To discuss education in New Mexico, first I gotta rant about education.

I start from two premises: kids desperately want, above all, to learn; and the substance of the first six years of public school could be picked up in six months by a motivated, fairly clever adolescent.

Kids want to learn. They’re in this huge, confusing world, clueless, and they’re “alert as a Hawkshaw” for any clue how to be here. They’re born learning machines.

Parents and schools often beat that out of them. Not with physical beatings (we hope) but with disapproval, judgments, and insistence that we know what they should do or be interested in.

My second premise comes from A.S. Neill. His school, Summerhill, was a great experiment that’s been followed to good effect. What he did couldn’t be replicated in a public school because of budget, community politics, and other factors; but what he learned and said shouldn’t be dismissed. (We don’t dismiss the words of Jesus or John Muir because the world doesn’t run that way. We listen to their wisdom, assess it critically, and try to harmonize what we learn with life in a world of greed and self-absorption. Follow them as best we can.)

At Summerhill, classes were optional. Some kids attended, others mostly explored the woods or made things. Teachers were there, to teach or answer questions; but if multiplication or algebra seemed less essential than watching the bees or taking apart clocks or engines, so what? If you developed your brain and judgment and powers of concentration doing whatever appealed to you, you’d figure out how to apply that basic brainpower and focus to math, grammar, and chemistry – when the time came.

Neill had one kid who spent all his time in the woods. At 16, he decided he wanted to take the examination required for further schooling. He learned what he needed to learn in six months.

Schools don’t work that way. I get that. But what if they could bend a little. Make chess or bridge available as games that develop certain important aspects of one’s intellect, such as problem-solving? Perhaps have a class with no syllabus, or an optional one: kids could discuss things that matter to them, that pique their curiosity, sans grades or judgment, trying to figure stuff out together?

Everything a child does, from watching adults intently, through pushing or breaking things, to putting everything in her mouth is an experiment. “If I do thus or so, what will happen?” And while we need to protect children from some serious potential errors, we also need to let them do their job.
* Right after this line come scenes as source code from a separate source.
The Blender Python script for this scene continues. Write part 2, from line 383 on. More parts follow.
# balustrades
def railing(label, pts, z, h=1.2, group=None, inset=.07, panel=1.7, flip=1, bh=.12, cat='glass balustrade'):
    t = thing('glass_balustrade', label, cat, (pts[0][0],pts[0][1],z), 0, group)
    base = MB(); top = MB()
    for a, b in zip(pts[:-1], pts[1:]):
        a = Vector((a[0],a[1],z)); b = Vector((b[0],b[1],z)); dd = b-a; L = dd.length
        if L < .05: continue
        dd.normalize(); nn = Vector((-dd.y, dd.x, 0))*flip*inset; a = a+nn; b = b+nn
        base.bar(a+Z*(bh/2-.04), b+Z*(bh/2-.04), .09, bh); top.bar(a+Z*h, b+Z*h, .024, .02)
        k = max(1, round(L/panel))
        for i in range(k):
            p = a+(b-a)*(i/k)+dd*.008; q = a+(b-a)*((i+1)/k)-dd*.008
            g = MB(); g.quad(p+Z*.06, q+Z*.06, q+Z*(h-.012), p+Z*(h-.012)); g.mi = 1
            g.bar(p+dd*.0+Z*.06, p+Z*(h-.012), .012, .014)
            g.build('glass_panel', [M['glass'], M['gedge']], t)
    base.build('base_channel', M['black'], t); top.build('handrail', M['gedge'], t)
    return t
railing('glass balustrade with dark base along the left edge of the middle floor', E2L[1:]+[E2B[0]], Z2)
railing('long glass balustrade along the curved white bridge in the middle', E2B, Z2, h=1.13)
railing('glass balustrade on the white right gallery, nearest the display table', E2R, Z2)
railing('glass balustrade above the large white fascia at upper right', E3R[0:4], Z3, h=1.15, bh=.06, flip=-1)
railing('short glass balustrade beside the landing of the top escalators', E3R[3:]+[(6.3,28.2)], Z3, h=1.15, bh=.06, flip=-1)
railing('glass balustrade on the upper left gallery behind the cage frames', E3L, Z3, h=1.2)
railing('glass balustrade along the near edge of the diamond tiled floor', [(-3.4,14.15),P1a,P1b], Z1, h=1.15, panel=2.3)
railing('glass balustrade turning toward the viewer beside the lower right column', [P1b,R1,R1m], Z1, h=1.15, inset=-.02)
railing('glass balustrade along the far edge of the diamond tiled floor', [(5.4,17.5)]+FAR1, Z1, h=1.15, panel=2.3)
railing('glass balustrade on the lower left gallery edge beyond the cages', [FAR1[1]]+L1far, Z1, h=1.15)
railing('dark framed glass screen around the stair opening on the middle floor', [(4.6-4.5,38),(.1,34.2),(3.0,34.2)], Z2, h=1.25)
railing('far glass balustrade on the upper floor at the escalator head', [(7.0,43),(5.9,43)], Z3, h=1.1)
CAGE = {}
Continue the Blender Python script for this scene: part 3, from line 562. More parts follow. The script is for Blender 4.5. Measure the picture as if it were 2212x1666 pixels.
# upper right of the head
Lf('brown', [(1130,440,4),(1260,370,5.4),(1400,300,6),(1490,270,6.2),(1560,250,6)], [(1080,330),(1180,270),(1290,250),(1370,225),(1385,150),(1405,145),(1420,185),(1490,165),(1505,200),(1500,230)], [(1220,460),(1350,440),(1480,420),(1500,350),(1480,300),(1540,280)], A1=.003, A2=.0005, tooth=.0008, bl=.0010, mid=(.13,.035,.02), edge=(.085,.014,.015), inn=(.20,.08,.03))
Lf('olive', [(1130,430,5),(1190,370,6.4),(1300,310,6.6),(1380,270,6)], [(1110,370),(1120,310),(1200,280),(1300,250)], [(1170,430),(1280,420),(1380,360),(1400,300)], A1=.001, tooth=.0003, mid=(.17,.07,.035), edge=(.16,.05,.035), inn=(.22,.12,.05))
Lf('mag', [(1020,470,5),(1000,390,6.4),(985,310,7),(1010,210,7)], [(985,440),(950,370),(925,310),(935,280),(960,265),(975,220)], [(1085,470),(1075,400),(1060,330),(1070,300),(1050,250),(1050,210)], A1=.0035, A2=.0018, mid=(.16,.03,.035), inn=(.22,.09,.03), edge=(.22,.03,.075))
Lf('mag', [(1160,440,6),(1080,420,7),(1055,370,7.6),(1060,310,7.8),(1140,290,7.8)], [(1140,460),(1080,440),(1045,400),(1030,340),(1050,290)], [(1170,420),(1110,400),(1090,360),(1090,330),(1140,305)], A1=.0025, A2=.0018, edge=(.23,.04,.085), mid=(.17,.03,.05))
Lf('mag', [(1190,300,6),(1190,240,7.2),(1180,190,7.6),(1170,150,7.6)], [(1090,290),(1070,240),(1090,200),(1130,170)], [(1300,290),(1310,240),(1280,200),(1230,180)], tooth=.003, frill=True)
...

Their job is doing every experiment they can think up to figure out this crazy world, and only they can see what they need to learn. We can guide them, offer them tools and toys to learn from, and pull a hand away from a hot stove; but “controlling” kids completely doesn’t facilitate real learning.

Schools’ first principle should be, “Kids desperately want to learn.” Educators should see themselves as facilitating kids’ gathering of skills, knowledge, strategies, and ideas that can help one survive and prosper. Schools should not see their role as ensuring each kid learns the specific material in a specific syllabus. Kids arrive excited, energetic, cheerful, and curious, then many leave sullen and resentful.

We must all nourish that curiosity, helping it flower into knowledge and critical thinking.